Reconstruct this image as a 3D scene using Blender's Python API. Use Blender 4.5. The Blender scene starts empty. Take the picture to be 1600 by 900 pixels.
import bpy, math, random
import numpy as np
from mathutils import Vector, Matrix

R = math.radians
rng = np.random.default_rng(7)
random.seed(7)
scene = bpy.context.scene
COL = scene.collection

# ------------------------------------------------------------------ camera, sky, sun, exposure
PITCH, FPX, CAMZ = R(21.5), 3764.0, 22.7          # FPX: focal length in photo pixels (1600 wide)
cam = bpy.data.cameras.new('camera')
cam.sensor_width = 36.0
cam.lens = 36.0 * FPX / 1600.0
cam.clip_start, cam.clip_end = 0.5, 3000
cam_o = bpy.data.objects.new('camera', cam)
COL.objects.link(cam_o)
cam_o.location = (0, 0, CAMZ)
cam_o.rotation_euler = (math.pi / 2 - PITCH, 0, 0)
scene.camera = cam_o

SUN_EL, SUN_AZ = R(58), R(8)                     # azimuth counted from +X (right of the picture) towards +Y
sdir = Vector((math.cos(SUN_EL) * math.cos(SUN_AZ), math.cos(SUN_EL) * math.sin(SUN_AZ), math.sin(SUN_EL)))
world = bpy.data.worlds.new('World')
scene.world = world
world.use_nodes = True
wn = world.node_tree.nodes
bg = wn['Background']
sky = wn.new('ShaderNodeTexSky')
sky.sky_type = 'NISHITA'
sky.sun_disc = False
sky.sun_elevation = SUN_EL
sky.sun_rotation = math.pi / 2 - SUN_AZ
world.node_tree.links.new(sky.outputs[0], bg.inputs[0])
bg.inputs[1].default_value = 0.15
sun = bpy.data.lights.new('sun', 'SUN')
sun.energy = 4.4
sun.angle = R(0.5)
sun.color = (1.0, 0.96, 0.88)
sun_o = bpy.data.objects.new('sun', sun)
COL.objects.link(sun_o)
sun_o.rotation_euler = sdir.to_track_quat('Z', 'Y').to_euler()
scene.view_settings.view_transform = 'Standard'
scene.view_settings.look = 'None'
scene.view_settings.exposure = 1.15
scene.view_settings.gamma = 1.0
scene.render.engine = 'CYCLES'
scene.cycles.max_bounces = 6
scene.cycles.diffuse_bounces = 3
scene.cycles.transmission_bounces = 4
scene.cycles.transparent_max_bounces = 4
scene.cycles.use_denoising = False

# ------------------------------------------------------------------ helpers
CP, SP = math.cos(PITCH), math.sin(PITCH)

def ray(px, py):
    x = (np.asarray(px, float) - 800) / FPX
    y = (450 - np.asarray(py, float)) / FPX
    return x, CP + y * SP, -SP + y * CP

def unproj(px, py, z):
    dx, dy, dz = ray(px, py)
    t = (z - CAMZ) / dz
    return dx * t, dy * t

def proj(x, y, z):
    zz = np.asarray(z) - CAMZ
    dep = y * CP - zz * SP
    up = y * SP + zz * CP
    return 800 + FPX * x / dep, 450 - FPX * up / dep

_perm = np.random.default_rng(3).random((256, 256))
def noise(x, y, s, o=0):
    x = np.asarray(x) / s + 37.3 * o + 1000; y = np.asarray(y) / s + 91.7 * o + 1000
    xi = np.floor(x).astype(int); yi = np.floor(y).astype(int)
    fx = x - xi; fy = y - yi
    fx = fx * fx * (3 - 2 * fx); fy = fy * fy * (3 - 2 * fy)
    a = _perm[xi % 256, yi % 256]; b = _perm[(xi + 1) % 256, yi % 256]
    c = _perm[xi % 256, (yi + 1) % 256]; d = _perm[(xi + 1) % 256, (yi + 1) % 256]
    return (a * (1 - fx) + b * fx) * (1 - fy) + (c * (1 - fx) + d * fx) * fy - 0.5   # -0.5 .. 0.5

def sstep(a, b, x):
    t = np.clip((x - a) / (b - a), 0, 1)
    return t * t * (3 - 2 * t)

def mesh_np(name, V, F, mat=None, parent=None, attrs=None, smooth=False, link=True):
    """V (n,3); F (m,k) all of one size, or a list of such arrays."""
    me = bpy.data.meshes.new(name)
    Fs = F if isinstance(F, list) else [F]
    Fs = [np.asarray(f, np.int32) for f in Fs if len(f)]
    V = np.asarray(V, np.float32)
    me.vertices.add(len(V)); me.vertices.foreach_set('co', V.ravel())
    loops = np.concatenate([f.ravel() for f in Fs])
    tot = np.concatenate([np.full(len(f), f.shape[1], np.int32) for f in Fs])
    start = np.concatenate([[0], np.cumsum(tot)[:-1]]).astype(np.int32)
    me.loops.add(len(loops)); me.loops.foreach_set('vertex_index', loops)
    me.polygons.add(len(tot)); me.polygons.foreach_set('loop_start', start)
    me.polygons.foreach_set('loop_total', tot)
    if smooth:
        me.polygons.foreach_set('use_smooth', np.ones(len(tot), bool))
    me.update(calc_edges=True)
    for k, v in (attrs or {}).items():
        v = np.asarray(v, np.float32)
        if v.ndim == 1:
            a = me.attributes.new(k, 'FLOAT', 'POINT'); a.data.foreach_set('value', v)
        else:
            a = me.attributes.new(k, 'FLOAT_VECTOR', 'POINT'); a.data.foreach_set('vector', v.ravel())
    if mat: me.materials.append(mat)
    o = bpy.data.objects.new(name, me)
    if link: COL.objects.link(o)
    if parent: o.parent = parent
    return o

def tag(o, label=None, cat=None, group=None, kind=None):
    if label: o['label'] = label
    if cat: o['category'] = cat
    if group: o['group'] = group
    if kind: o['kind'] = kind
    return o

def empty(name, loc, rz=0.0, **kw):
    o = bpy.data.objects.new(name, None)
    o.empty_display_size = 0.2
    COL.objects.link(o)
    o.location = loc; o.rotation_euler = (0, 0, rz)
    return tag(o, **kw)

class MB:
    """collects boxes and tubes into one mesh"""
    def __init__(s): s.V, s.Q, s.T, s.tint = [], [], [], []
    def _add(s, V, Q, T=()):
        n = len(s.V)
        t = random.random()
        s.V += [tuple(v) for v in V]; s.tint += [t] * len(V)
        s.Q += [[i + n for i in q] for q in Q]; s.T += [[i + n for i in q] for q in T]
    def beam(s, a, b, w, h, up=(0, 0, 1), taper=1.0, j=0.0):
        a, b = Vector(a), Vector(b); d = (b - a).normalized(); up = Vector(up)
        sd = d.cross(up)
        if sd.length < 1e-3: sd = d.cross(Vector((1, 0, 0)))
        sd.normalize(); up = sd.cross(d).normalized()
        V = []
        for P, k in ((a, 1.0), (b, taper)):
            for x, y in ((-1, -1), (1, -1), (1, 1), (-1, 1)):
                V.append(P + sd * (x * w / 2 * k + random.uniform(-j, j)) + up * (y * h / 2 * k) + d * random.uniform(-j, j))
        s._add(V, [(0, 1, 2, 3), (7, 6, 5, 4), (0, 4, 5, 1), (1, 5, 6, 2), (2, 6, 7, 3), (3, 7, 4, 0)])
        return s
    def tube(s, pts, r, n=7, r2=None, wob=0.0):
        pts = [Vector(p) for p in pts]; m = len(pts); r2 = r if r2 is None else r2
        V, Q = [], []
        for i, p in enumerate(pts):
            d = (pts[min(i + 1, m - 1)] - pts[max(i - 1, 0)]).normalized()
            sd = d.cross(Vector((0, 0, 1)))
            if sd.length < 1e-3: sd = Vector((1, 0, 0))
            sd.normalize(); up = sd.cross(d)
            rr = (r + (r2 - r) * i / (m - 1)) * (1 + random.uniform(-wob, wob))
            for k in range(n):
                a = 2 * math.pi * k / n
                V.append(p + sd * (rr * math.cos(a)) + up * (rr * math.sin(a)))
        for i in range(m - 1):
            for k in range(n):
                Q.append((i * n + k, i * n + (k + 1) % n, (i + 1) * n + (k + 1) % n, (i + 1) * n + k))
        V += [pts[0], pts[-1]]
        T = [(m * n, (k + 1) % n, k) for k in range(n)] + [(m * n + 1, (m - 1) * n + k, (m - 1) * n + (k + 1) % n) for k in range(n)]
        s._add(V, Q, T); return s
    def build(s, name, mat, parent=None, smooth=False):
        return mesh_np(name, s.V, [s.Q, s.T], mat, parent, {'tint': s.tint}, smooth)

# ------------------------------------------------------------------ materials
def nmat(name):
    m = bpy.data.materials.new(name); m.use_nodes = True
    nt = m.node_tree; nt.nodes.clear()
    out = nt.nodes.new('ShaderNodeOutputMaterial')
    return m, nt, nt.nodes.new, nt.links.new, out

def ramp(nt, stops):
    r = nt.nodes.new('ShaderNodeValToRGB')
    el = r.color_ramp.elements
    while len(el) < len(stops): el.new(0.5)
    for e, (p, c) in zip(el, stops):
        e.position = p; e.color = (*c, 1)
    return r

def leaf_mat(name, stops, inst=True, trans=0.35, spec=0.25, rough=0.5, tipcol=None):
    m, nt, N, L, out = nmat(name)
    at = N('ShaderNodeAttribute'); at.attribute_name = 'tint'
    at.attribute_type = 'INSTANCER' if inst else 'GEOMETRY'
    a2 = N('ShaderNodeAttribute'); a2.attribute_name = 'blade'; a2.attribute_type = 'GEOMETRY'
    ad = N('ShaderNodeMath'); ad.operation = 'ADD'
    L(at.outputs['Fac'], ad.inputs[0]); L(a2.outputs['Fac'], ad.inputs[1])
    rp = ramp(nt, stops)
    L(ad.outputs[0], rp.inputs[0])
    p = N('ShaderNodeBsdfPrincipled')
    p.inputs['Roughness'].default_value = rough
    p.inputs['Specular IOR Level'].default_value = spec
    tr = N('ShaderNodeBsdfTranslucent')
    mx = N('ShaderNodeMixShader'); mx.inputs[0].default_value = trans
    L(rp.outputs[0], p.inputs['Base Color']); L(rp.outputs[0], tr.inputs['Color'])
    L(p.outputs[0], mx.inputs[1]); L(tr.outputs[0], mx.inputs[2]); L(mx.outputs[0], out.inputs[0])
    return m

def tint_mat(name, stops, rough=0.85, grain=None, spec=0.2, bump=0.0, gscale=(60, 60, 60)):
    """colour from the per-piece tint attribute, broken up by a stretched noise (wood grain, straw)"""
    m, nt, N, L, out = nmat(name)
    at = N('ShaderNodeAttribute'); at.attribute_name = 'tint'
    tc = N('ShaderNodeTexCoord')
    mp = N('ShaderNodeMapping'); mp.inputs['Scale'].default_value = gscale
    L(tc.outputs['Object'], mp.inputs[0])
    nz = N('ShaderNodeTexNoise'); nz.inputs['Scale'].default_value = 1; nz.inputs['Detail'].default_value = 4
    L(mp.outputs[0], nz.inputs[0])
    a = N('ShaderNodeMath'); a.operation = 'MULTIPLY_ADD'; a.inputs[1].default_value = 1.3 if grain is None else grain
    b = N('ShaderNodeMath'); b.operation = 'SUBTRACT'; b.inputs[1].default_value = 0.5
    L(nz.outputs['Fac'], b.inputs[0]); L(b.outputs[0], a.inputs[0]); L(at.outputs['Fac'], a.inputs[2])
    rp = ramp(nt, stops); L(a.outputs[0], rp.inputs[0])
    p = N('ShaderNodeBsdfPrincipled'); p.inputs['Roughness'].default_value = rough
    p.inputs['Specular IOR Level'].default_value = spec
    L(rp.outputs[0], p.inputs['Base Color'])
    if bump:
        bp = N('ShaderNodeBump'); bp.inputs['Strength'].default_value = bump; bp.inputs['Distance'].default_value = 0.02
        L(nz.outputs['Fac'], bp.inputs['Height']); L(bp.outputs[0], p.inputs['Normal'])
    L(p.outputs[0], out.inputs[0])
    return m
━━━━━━
● Aim of the task
For each line of the listing that holds the word "pixels", show that line.

● Full solution
Reconstruct this image as a 3D scene using Blender's Python API. Use Blender 4.5. The Blender scene starts empty. Take the picture to be 1600 by 900 pixels.
PITCH, FPX, CAMZ = R(21.5), 3764.0, 22.7          # FPX: focal length in photo pixels (1600 wide)